__PROBLEM REQUIREMENTS__
Repeat the data that follows, word for word, without the images.

──────────────────────────────

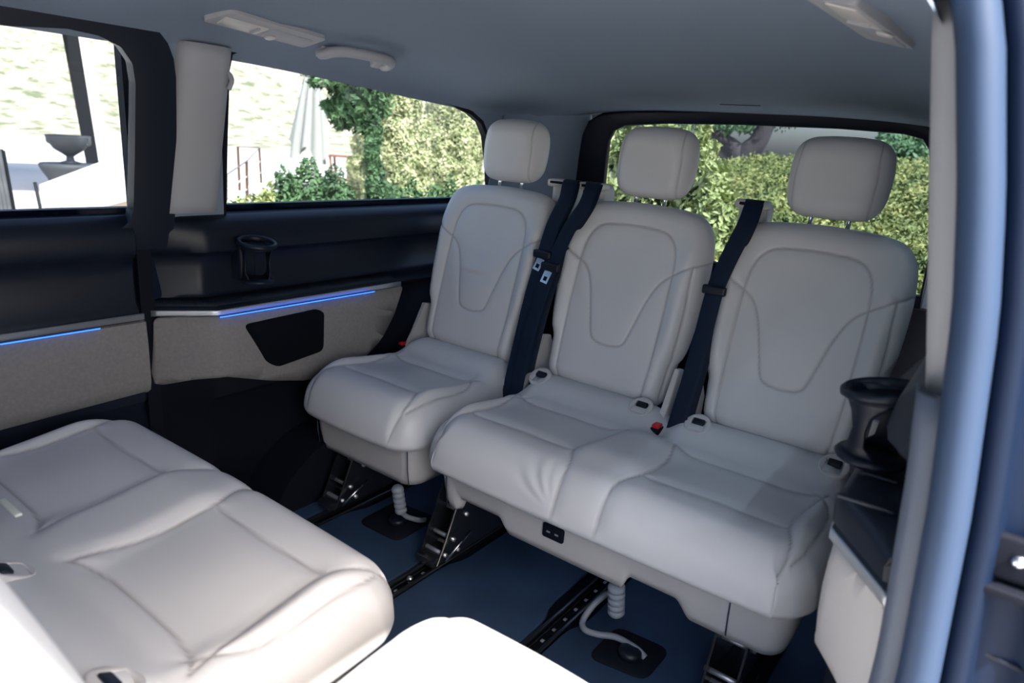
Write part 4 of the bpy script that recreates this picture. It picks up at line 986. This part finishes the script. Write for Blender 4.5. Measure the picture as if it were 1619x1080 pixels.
# behind the tailgate
plant('yellow_green_bush', 'yellow-green leafy bush behind the middle headrest outside the rear window', 'bush', [BG(990, 205, 5.6, 50), BG(1040, 178, 5.4, 60), BG(1112, 245, 5.2, 44), BG(1130, 290, 5.0, 40), BG(1115, 205, 5.9, 24)], 30000, .036, g_pale, g_core, rough=.22, freq=4)
t0 = far(1160, 290, 12.4)
plant('forked_tree', 'dark forked tree trunk with a low crown beyond the rear hedge', 'tree', [B(1140, 192, 12.5, 60, 14), B(1235, 190, 12.7, 30, 8)], 2600, .05, g_dark, g_core,
      stem=[([(t0[0], t0[1], GZ), tuple(far(1165, 260, 12.4)), tuple(far(1140, 222, 12.4)), tuple(far(1120, 190, 12.4))], .21), ([(t0[0], t0[1], GZ), tuple(far(1172, 262, 12.4)), tuple(far(1198, 225, 12.4)), tuple(far(1215, 190, 12.4))], .22)], rough=.4, freq=4, corek=.3)
# clipped hedge bank
def bank(name, label, px0, px1, prof, n, size, mat, pyskew=0.0):
    V = []; nd, npx = 26, 60; rows = []
    ds = np.linspace(prof[0][0], prof[-1][0], nd); zz = np.interp(ds, [p[0] for p in prof], [p[1] for p in prof])
    def sp_(px, d):
        r = ray(px, 260); r = r / math.hypot(r[0], r[1]); x, y = CAM[0] + r[0] * d, CAM[1] + r[1] * d
        z = float(np.interp(d, [p[0] for p in prof], [p[1] for p in prof])) + pyskew * (px - px1) / (px1 - px0) * -1
        z += .10 * noise.noise(Vector((x * 1.2, y * 1.2, 0))) + .05 * noise.noise(Vector((x * 4, y * 4, 1))); return (x, y, z)
    bm = bmesh.new(); rr = [[sp_(px, d) for px in np.linspace(px0, px1, npx)] for d in ds]
    rr = [[(x, y, GZ) for x, y, z in rr[0]]] + rr + [[(x, y, GZ) for x, y, z in rr[-1]]]
    c0 = np.array([*np.mean([[p[0], p[1]] for r in rr for p in r], 0), GZ]); t = thing(name, label, 'hedge', tuple(c0))
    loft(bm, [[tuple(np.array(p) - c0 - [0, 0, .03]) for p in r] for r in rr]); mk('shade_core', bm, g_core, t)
    P = np.array([sp_(a, b) for a, b in zip(RNG.uniform(px0, px1, n), prof[0][0] + (prof[-1][0] - prof[0][0]) * RNG.random(n) ** 1.25)]) - c0
    P[:, 2] += RNG.normal(size=n) * .035; N = np.tile([0, -.4, .9], (n, 1)); Vv, Ff = leaves_mesh(P, N, size); link('foliage', mesh_from(Vv, Ff, 'foliage'), mat, t)
bank('clipped_hedge', 'bright green clipped hedge bank filling the lower rear window', 1125, 1640, [(3.7, .30), (4.2, .62), (5.2, .86), (7.5, 1.16), (10.5, 1.36), (11, 1.2)], 80000, .023, g_mid, -.32)
bank('tall_hedge', 'darker green hedge behind the clipped one, right of the last headrest', 1380, 1720, [(11.4, .9), (11.8, 1.36), (14.0, 1.72), (14.4, 1.5)], 12000, .06, g_dark)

──────────────────────────────

__RESULT OF THIS EXERCISE__
Write part 4 of the bpy script that recreates this picture. It picks up at line 986. This part finishes the script. Write for Blender 4.5. Measure the picture as if it were 1619x1080 pixels.
# behind the tailgate
plant('yellow_green_bush', 'yellow-green leafy bush behind the middle headrest outside the rear window', 'bush', [BG(990, 205, 5.6, 50), BG(1040, 178, 5.4, 60), BG(1112, 245, 5.2, 44), BG(1130, 290, 5.0, 40), BG(1115, 205, 5.9, 24)], 30000, .036, g_pale, g_core, rough=.22, freq=4)
t0 = far(1160, 290, 12.4)
plant('forked_tree', 'dark forked tree trunk with a low crown beyond the rear hedge', 'tree', [B(1140, 192, 12.5, 60, 14), B(1235, 190, 12.7, 30, 8)], 2600, .05, g_dark, g_core,
      stem=[([(t0[0], t0[1], GZ), tuple(far(1165, 260, 12.4)), tuple(far(1140, 222, 12.4)), tuple(far(1120, 190, 12.4))], .21), ([(t0[0], t0[1], GZ), tuple(far(1172, 262, 12.4)), tuple(far(1198, 225, 12.4)), tuple(far(1215, 190, 12.4))], .22)], rough=.4, freq=4, corek=.3)
# clipped hedge bank
def bank(name, label, px0, px1, prof, n, size, mat, pyskew=0.0):
    V = []; nd, npx = 26, 60; rows = []
    ds = np.linspace(prof[0][0], prof[-1][0], nd); zz = np.interp(ds, [p[0] for p in prof], [p[1] for p in prof])
    def sp_(px, d):
        r = ray(px, 260); r = r / math.hypot(r[0], r[1]); x, y = CAM[0] + r[0] * d, CAM[1] + r[1] * d
        z = float(np.interp(d, [p[0] for p in prof], [p[1] for p in prof])) + pyskew * (px - px1) / (px1 - px0) * -1
        z += .10 * noise.noise(Vector((x * 1.2, y * 1.2, 0))) + .05 * noise.noise(Vector((x * 4, y * 4, 1))); return (x, y, z)
    bm = bmesh.new(); rr = [[sp_(px, d) for px in np.linspace(px0, px1, npx)] for d in ds]
    rr = [[(x, y, GZ) for x, y, z in rr[0]]] + rr + [[(x, y, GZ) for x, y, z in rr[-1]]]
    c0 = np.array([*np.mean([[p[0], p[1]] for r in rr for p in r], 0), GZ]); t = thing(name, label, 'hedge', tuple(c0))
    loft(bm, [[tuple(np.array(p) - c0 - [0, 0, .03]) for p in r] for r in rr]); mk('shade_core', bm, g_core, t)
    P = np.array([sp_(a, b) for a, b in zip(RNG.uniform(px0, px1, n), prof[0][0] + (prof[-1][0] - prof[0][0]) * RNG.random(n) ** 1.25)]) - c0
    P[:, 2] += RNG.normal(size=n) * .035; N = np.tile([0, -.4, .9], (n, 1)); Vv, Ff = leaves_mesh(P, N, size); link('foliage', mesh_from(Vv, Ff, 'foliage'), mat, t)
bank('clipped_hedge', 'bright green clipped hedge bank filling the lower rear window', 1125, 1640, [(3.7, .30), (4.2, .62), (5.2, .86), (7.5, 1.16), (10.5, 1.36), (11, 1.2)], 80000, .023, g_mid, -.32)
bank('tall_hedge', 'darker green hedge behind the clipped one, right of the last headrest', 1380, 1720, [(11.4, .9), (11.8, 1.36), (14.0, 1.72), (14.4, 1.5)], 12000, .06, g_dark)